Task material:

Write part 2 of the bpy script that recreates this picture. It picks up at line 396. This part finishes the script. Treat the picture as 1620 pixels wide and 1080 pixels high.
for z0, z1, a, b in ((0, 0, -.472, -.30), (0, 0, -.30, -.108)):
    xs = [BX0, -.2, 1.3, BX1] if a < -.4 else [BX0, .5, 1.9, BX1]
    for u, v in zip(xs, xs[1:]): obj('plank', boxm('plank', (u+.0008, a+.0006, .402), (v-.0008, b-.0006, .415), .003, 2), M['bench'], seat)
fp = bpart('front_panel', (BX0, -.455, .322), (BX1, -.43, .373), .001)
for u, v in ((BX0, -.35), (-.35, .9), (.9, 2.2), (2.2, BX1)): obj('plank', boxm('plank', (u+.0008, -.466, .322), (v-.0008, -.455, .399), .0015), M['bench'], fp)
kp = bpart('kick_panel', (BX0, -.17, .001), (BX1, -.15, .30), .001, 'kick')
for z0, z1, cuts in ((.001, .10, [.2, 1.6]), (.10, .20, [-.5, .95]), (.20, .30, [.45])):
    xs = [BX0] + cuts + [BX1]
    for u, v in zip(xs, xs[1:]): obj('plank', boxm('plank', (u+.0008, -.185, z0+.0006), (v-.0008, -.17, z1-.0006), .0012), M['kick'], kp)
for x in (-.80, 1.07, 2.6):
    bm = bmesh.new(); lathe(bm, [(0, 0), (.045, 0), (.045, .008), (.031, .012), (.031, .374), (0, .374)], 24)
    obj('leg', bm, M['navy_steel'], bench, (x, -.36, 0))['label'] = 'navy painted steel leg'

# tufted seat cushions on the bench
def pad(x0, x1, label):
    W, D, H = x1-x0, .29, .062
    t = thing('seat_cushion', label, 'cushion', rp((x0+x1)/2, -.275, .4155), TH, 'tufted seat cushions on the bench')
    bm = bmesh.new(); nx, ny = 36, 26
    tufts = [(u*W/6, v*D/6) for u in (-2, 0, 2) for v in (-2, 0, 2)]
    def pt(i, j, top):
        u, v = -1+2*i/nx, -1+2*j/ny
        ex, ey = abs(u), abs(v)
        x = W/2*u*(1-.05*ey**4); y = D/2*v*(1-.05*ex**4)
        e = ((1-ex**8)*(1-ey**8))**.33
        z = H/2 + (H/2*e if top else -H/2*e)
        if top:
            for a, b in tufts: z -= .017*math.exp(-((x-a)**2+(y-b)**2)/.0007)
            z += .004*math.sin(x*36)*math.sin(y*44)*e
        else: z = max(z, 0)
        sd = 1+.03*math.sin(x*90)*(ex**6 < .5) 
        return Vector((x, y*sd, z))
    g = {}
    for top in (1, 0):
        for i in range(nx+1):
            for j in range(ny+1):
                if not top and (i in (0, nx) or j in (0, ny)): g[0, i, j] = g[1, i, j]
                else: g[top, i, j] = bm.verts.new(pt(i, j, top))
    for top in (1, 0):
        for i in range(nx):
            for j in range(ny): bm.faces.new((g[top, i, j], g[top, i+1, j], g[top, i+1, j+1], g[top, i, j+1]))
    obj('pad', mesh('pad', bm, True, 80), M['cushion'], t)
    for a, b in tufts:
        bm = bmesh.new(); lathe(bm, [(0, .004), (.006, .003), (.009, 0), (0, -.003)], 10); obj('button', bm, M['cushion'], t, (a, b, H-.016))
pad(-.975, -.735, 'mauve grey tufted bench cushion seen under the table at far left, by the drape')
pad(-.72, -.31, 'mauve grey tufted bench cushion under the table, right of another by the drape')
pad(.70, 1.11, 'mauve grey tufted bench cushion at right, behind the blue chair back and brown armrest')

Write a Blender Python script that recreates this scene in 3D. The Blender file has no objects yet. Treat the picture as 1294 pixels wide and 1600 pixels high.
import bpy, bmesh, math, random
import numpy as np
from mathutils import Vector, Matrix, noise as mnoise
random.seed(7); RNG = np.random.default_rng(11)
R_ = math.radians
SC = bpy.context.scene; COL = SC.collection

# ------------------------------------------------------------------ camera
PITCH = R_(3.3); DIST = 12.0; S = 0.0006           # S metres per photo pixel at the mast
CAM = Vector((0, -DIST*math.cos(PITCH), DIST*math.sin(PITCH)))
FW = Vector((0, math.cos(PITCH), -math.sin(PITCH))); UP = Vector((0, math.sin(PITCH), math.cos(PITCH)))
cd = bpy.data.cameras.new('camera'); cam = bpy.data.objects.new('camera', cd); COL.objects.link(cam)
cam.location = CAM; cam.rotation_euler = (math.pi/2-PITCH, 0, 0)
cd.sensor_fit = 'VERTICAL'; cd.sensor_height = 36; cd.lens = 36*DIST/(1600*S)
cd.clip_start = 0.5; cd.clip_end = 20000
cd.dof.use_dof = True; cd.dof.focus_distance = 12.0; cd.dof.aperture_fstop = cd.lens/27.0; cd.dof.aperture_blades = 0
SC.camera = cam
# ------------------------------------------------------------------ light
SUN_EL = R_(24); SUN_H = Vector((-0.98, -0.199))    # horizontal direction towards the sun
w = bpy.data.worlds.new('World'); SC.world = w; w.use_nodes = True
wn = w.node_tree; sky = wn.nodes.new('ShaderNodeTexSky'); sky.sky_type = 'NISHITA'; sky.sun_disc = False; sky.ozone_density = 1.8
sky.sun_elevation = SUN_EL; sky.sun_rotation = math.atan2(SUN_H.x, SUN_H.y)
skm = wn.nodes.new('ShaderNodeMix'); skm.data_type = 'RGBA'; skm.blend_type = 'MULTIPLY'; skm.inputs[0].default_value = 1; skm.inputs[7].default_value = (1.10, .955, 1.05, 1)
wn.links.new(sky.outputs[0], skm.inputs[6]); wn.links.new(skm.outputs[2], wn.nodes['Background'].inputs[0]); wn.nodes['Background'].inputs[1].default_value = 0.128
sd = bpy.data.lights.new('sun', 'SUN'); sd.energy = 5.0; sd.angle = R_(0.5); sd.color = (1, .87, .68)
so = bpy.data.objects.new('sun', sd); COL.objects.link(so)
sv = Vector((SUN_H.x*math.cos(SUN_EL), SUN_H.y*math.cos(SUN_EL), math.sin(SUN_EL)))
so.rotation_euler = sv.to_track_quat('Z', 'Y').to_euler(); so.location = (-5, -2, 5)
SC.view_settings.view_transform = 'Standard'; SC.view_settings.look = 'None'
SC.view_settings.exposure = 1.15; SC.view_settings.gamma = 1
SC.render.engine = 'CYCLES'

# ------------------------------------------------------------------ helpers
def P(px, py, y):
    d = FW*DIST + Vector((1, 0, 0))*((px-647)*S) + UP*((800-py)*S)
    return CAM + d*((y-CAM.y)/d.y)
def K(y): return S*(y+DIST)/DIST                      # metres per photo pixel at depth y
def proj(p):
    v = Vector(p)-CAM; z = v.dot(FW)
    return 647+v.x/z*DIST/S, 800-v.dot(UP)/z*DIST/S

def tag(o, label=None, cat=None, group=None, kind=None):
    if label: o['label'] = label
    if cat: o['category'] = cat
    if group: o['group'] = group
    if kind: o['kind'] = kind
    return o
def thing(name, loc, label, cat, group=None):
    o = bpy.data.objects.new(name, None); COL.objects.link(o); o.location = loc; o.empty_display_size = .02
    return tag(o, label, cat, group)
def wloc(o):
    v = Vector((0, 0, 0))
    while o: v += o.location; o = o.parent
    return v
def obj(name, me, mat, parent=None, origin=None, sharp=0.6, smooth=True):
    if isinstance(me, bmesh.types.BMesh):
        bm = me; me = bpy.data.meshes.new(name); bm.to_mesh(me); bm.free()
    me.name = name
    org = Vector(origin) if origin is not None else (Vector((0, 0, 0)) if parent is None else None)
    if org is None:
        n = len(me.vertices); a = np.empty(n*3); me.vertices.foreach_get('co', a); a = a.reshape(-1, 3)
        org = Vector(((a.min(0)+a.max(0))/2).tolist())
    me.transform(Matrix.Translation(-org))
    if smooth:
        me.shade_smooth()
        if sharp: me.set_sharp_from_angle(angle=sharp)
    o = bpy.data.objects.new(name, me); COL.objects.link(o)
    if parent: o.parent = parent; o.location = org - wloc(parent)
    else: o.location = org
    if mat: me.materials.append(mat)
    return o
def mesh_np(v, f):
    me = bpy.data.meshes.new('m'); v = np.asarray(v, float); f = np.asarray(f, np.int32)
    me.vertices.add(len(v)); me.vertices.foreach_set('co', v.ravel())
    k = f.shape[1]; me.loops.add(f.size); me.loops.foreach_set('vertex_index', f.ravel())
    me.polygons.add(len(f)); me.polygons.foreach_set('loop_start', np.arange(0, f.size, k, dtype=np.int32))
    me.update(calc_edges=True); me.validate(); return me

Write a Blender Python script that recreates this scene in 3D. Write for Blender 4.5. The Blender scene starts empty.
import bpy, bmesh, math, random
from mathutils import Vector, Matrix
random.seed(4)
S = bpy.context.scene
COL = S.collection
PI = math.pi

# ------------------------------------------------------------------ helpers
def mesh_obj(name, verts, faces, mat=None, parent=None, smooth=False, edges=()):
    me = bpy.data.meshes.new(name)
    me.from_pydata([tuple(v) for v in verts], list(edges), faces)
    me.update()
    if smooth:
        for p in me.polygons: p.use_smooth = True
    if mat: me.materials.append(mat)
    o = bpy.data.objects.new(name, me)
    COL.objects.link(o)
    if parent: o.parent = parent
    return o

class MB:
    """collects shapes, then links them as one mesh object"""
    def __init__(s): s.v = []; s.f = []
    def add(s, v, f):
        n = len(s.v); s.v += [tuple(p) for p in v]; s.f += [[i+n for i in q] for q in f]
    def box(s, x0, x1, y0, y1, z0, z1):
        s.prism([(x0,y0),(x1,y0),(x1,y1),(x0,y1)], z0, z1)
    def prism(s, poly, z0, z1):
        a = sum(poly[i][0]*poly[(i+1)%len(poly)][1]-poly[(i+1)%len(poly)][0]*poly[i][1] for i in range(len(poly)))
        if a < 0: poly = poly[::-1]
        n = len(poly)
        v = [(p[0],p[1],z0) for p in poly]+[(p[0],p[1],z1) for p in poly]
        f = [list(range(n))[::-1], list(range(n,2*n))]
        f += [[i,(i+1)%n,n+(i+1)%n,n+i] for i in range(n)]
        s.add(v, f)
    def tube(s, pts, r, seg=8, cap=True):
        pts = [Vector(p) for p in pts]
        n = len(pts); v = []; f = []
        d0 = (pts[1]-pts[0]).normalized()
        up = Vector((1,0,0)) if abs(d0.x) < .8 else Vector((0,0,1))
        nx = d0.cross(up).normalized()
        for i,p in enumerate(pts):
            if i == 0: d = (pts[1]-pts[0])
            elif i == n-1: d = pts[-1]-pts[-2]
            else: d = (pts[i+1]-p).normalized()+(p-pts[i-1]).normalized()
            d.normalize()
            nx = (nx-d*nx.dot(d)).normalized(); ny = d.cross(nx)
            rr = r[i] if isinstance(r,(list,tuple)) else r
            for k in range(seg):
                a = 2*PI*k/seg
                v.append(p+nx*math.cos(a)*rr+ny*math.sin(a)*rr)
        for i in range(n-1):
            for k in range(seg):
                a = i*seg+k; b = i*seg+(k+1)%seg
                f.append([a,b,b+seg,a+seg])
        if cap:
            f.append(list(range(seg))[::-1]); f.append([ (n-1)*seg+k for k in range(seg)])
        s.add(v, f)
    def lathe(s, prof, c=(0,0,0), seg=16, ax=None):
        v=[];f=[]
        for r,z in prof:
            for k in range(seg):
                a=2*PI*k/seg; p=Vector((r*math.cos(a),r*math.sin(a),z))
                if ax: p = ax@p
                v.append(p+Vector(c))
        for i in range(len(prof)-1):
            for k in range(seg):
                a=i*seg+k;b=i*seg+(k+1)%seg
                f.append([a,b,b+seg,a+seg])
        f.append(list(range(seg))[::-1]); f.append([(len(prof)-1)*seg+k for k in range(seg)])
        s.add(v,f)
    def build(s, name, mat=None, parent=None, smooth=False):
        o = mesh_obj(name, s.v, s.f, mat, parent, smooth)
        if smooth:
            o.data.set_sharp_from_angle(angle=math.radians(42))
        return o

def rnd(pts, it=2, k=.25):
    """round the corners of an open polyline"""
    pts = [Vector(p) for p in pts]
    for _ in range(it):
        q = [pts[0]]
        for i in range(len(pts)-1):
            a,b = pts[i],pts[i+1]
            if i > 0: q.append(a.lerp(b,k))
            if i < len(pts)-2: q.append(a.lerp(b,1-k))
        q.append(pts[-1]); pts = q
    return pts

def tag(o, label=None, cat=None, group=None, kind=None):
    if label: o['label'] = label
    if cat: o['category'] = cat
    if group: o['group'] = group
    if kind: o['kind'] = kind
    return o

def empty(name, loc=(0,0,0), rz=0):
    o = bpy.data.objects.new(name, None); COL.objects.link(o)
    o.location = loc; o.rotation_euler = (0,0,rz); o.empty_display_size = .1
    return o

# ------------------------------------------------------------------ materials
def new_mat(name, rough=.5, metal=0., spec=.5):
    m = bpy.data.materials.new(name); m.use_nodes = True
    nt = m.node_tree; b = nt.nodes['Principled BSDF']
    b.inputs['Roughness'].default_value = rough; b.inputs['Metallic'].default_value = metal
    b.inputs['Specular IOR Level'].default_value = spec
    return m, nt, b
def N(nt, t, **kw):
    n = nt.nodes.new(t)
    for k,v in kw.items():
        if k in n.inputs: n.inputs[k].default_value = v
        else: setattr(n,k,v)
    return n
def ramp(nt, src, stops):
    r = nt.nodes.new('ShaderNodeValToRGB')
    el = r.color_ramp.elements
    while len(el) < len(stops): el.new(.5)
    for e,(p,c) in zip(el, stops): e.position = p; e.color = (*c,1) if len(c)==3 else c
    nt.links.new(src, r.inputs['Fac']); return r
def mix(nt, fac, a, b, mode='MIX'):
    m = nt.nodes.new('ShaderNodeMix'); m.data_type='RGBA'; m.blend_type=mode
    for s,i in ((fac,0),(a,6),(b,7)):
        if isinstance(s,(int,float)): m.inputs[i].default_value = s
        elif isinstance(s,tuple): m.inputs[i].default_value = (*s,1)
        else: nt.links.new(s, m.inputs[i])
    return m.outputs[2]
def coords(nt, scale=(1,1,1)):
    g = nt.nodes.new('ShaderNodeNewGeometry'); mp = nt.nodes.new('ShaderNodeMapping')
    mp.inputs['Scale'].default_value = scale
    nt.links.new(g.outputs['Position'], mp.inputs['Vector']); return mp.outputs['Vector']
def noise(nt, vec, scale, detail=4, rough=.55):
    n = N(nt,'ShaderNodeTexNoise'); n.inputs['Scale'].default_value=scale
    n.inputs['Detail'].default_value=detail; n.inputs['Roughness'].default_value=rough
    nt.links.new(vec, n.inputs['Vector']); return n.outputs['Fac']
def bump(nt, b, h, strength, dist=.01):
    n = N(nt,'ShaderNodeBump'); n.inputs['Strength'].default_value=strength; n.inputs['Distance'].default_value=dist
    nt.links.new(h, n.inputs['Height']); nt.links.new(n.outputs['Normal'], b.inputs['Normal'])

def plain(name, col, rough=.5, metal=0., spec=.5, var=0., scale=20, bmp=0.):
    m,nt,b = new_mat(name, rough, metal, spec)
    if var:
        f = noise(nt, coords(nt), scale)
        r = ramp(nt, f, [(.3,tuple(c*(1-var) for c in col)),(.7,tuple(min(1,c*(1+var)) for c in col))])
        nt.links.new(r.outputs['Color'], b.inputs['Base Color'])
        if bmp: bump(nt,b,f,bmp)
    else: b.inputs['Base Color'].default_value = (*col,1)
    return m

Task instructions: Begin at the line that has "for z0, z1, cuts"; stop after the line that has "obj('leg', bm, M['navy_steel'], bench, (x, -.36, 0))['label']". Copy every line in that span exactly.

Task answer:
for z0, z1, cuts in ((.001, .10, [.2, 1.6]), (.10, .20, [-.5, .95]), (.20, .30, [.45])):
    xs = [BX0] + cuts + [BX1]
    for u, v in zip(xs, xs[1:]): obj('plank', boxm('plank', (u+.0008, -.185, z0+.0006), (v-.0008, -.17, z1-.0006), .0012), M['kick'], kp)
for x in (-.80, 1.07, 2.6):
    bm = bmesh.new(); lathe(bm, [(0, 0), (.045, 0), (.045, .008), (.031, .012), (.031, .374), (0, .374)], 24)
    obj('leg', bm, M['navy_steel'], bench, (x, -.36, 0))['label'] = 'navy painted steel leg'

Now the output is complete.